Clean technology companies exposed to data centers, battery storage, and onsite power, including GE Vernova (GEV) and Bloom Energy (BE), are poised to see a strong inflection in orders driven by artificial intelligence energy demand, Morgan Stanley said Thursday in a Q2 earnings preview note.
Citing these secular tailwinds, the firm refreshed its models, raising its price target on First Solar (FSLR) to $245 from $230 with an overweight rating, and bumping Plug Power (PLUG) to $1.65 from $1.50 with an underweight rating.

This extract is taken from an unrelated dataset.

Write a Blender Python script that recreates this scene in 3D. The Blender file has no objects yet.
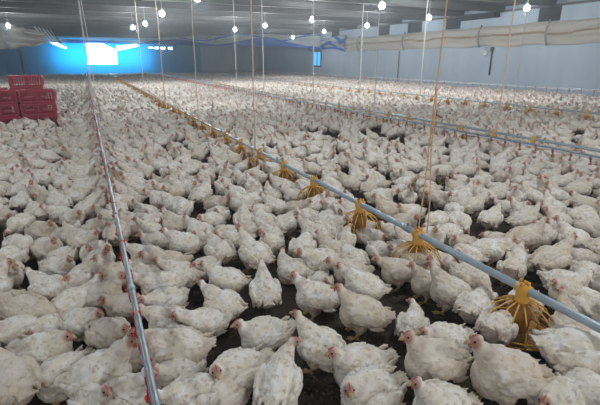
import bpy, bmesh, math, random
import numpy as np
from mathutils import Vector, Matrix, noise
rnd = random.Random(11)
sc = bpy.context.scene
col = sc.collection
# ---------------------------------------------------------------- camera, world, exposure
F = 435.0; PITCH = math.radians(18.1); YAW = math.radians(25.3); CH = 1.8
cam = bpy.data.cameras.new('camera'); camo = bpy.data.objects.new('camera', cam); col.objects.link(camo)
camo.location = (0, 0, CH); camo.rotation_euler = (math.pi/2 - PITCH, 0, -YAW)
cam.sensor_width = 36; cam.lens = 36*F/600.0; cam.clip_end = 300; cam.clip_start = .05
sc.camera = camo
w = bpy.data.worlds.new('world'); sc.world = w; w.use_nodes = True
w.node_tree.nodes['Background'].inputs[0].default_value = (.50, .58, .68, 1)
w.node_tree.nodes['Background'].inputs[1].default_value = 0.16
sc.view_settings.view_transform = 'Standard'; sc.view_settings.look = 'None'
sc.view_settings.gamma = 1; sc.view_settings.exposure = 0.62
CEIL = 4.7; XL, XR, YE, YB = -8.0, 22.0, 60.0, -7.0
def area(name, loc, rot, sx, sy, power, color):
    l = bpy.data.lights.new(name, 'AREA'); l.shape = 'RECTANGLE'; l.size = sx; l.size_y = sy
    l.energy = power; l.color = color
    o = bpy.data.objects.new(name, l); o.location = loc; o.rotation_euler = rot; col.objects.link(o); return o
# daylight outside the translucent far end curtain, and a soft fill light added at the unseen end behind the camera
area('daylight_far_end', (2.2, YE + 1.5, 2.4), (-math.pi/2, 0, 0), 10, 2.6, 1900, (.22, .88, 1.0))
area('fill_behind_camera', (4.0, YB - .3, 2.6), (math.pi/2, 0, 0), 18, 3.6, 230, (1.0, .96, .90))
BULB_Z = 3.8; BULB_W = 185.0
BULB_COL = (.93, .965, 1.0)

# ---------------------------------------------------------------- image geometry of the camera, for setting things on the ground
fw = Vector((math.sin(YAW)*math.cos(PITCH), math.cos(YAW)*math.cos(PITCH), -math.sin(PITCH)))
rt = Vector((math.cos(YAW), -math.sin(YAW), 0)); up = rt.cross(fw)
def ray(x, y): return fw + (x-300)/F*rt + (202.5-y)/F*up
def onz(x, y, z): d = ray(x, y); t = (z-CH)/d.z; return Vector((d.x*t, d.y*t, z))
def onx(x, y, X): d = ray(x, y); t = X/d.x; return Vector((X, d.y*t, CH+d.z*t))
def proj(p):
    v = Vector(p)-Vector((0, 0, CH)); c = v.dot(fw)
    if c < .05: return None
    return (300+F*v.dot(rt)/c, 202.5-F*v.dot(up)/c, c)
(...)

Morgan Stanley defended Bloom Energy following a short report published yesterday, calling the bearish arguments surrounding scandium supply and financing structures "overblown" and reconfirming its overweight rating and $310 price target.
The firm also maintained an overweight rating on GE Vernova with a $1,250 price target, labeling it an energy transition powerhouse positioned to benefit from secular global power trends and higher gas turbine contracts. Other infrastructure-linked names expected to see upside surprises in data center and OEM orders include Fluence Energy (FLNC), Innio (INIO), and Shoals Technologies Group (SHLS).
Still, analysts at Morgan Stanley remain cautious on a near-term rebound in residential solar demand for Sunrun (RUN), though it noted that safe-harboring activity could provide an upside surprise to consensus estimates for original equipment manufacturers like Enphase Energy (ENPH) and SolarEdge Technologies (SEDG).
Morgan Stanley issued an underweight rating and $27 price target on Enphase, citing weaker residential solar demand, potential changes to the Inflation Reduction Act, tariffs and margin pressure. It also reiterated an equal-weight rating and $15 price target on Sunrun, noting the company's scale and rooftop solar market share while warning that an uncertain policy and macroeconomic environment could continue to weigh on demand.